The film had a great opening weekend. How rewarding is that for you that so many people got to hear your work?
Very rewarding and inspiring! At the end of the day, the greatest reward is always the experience of working on the score and collaborating with the director. But Escape Room’s success is definitely huge icing on the cake and I am thrilled about it.
Escape Room has been compared a lot to the Saw films. Do you think that is a fair comparison?
There are vague similarities with the concepts, sure. But I think the overall tonality and style of the two are completely different. Escape Room has more elements of heroism while still being dark and intense. There’s more room for the film to feel fun… It isn’t as bleak whereas in Saw we feel like the situation is pretty hopeless the whole time. Both are two different intentions the filmmakers decided on. I think people will leave Escape Room seeing it as a much different experience than Saw.
Not to give too much away but the characters in the film go through a few different rooms in the film. Did you give each room a different musical tone? If so, did you have a favorite?

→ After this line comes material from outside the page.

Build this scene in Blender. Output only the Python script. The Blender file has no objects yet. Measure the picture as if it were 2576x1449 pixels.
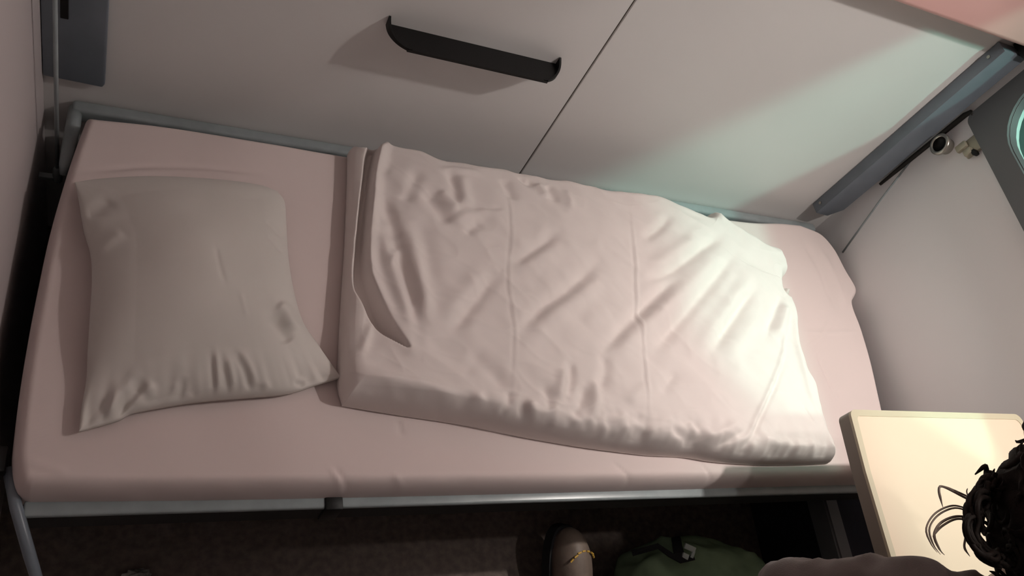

We did exactly that. We wanted the instrumentation to sonically match each of the different escape room environments by creating sounds that subconsciously remind people of natural sounds from real life. You can make beeping sounds that make people think of machinery, you can have ticking clocks that make people feel like they are running out of time, you can make something sound like wind and people will feel like they are outside in the cold, etc.. We put a lot of work into building these textures into the score. A lot of it was done by recording actual machines or objects the way a foley artist records sound effects!

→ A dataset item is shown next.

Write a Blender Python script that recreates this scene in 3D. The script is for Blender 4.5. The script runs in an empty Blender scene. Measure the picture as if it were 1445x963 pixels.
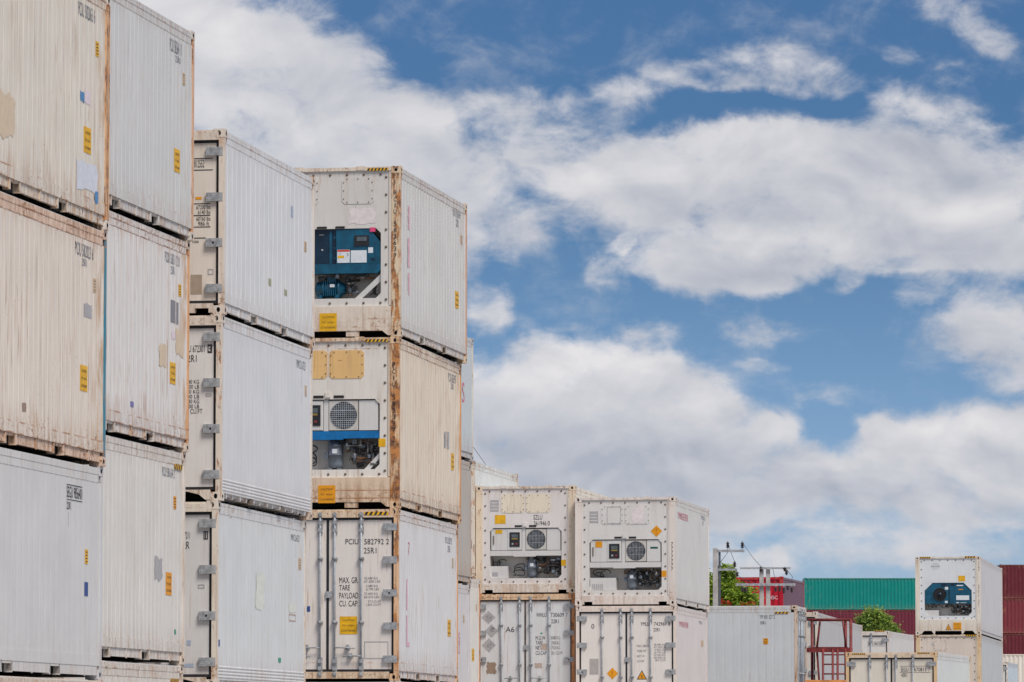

You scored the film alongside composer Brian Tyler. Some of Tyler’s credits include Iron Man 3, Furious 7 and Avengers: Age of Ultron. Did you all get any musical inspiration from any of his previous action-packed films for Escape Room?
Definitely! I have worked on most of Brian’s films from the past five years as a music arranger. I’d say the biggest inspiration from those experiences are the things I learned from Brian about how to approach certain kinds of situations when scoring a scene. So it’s more mindsets than actual musical inspiration. How to induce more energy, how to be more emotional, how to craft a memorable theme as examples. Lots of valuable tools are in my tool kit now thanks to the opportunities I’ve had with Brian.
Did you have a favorite character to score?
Yes, that character would be the escape rooms themselves. Ironically what made it fun was that they intrinsically lacked character of any sort. They are machines, they have no personality. Yet they take on the role of the “serial killer” in this film, so they create all of the tension. So the idea was that the score would have all the intensity and emotion of a thriller/horror score, but we wanted it to sometimes sound mechanical. Almost like certain bits weren’t even written by a human, like a machine just churning away creating machine-like rhythms and pulses and beeps using the sounds we recorded. I think this created a lack of humanity that makes the threat of the rooms seem even greater.